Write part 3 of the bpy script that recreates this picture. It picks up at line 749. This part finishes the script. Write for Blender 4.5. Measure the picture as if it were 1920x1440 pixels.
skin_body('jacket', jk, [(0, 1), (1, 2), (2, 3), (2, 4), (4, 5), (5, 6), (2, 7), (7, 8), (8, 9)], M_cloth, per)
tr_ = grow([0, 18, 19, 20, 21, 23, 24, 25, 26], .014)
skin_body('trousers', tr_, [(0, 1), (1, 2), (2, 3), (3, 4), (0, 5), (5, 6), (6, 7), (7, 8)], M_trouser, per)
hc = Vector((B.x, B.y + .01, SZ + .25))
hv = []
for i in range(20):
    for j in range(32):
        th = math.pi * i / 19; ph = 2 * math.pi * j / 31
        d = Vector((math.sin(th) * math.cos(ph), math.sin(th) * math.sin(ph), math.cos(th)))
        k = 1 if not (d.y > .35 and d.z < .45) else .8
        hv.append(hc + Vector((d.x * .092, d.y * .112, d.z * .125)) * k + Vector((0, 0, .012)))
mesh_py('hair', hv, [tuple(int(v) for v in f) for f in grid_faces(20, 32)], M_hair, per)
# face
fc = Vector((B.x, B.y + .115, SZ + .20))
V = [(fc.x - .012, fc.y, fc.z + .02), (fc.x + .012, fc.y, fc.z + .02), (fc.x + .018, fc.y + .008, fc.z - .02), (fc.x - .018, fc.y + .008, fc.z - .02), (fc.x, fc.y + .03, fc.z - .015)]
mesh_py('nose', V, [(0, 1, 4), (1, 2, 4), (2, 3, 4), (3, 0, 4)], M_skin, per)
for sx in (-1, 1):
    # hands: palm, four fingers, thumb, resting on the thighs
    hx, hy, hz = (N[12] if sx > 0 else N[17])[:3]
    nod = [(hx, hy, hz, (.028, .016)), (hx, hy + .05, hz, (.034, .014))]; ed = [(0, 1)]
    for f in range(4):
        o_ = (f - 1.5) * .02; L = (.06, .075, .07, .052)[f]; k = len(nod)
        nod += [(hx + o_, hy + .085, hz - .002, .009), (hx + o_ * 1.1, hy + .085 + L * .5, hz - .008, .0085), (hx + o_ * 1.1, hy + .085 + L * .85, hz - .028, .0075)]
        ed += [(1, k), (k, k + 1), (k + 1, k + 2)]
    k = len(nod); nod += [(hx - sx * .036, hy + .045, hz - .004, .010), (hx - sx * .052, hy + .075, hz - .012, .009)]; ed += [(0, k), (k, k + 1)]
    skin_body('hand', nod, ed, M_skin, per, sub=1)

####################

*TASK INSTRUCTIONS*
Set every line of the listing down word for word.

*FINAL RESULT*
Write part 3 of the bpy script that recreates this picture. It picks up at line 749. This part finishes the script. Write for Blender 4.5. Measure the picture as if it were 1920x1440 pixels.
skin_body('jacket', jk, [(0, 1), (1, 2), (2, 3), (2, 4), (4, 5), (5, 6), (2, 7), (7, 8), (8, 9)], M_cloth, per)
tr_ = grow([0, 18, 19, 20, 21, 23, 24, 25, 26], .014)
skin_body('trousers', tr_, [(0, 1), (1, 2), (2, 3), (3, 4), (0, 5), (5, 6), (6, 7), (7, 8)], M_trouser, per)
hc = Vector((B.x, B.y + .01, SZ + .25))
hv = []
for i in range(20):
    for j in range(32):
        th = math.pi * i / 19; ph = 2 * math.pi * j / 31
        d = Vector((math.sin(th) * math.cos(ph), math.sin(th) * math.sin(ph), math.cos(th)))
        k = 1 if not (d.y > .35 and d.z < .45) else .8
        hv.append(hc + Vector((d.x * .092, d.y * .112, d.z * .125)) * k + Vector((0, 0, .012)))
mesh_py('hair', hv, [tuple(int(v) for v in f) for f in grid_faces(20, 32)], M_hair, per)
# face
fc = Vector((B.x, B.y + .115, SZ + .20))
V = [(fc.x - .012, fc.y, fc.z + .02), (fc.x + .012, fc.y, fc.z + .02), (fc.x + .018, fc.y + .008, fc.z - .02), (fc.x - .018, fc.y + .008, fc.z - .02), (fc.x, fc.y + .03, fc.z - .015)]
mesh_py('nose', V, [(0, 1, 4), (1, 2, 4), (2, 3, 4), (3, 0, 4)], M_skin, per)
for sx in (-1, 1):
    # hands: palm, four fingers, thumb, resting on the thighs
    hx, hy, hz = (N[12] if sx > 0 else N[17])[:3]
    nod = [(hx, hy, hz, (.028, .016)), (hx, hy + .05, hz, (.034, .014))]; ed = [(0, 1)]
    for f in range(4):
        o_ = (f - 1.5) * .02; L = (.06, .075, .07, .052)[f]; k = len(nod)
        nod += [(hx + o_, hy + .085, hz - .002, .009), (hx + o_ * 1.1, hy + .085 + L * .5, hz - .008, .0085), (hx + o_ * 1.1, hy + .085 + L * .85, hz - .028, .0075)]
        ed += [(1, k), (k, k + 1), (k + 1, k + 2)]
    k = len(nod); nod += [(hx - sx * .036, hy + .045, hz - .004, .010), (hx - sx * .052, hy + .075, hz - .012, .009)]; ed += [(0, k), (k, k + 1)]
    skin_body('hand', nod, ed, M_skin, per, sub=1)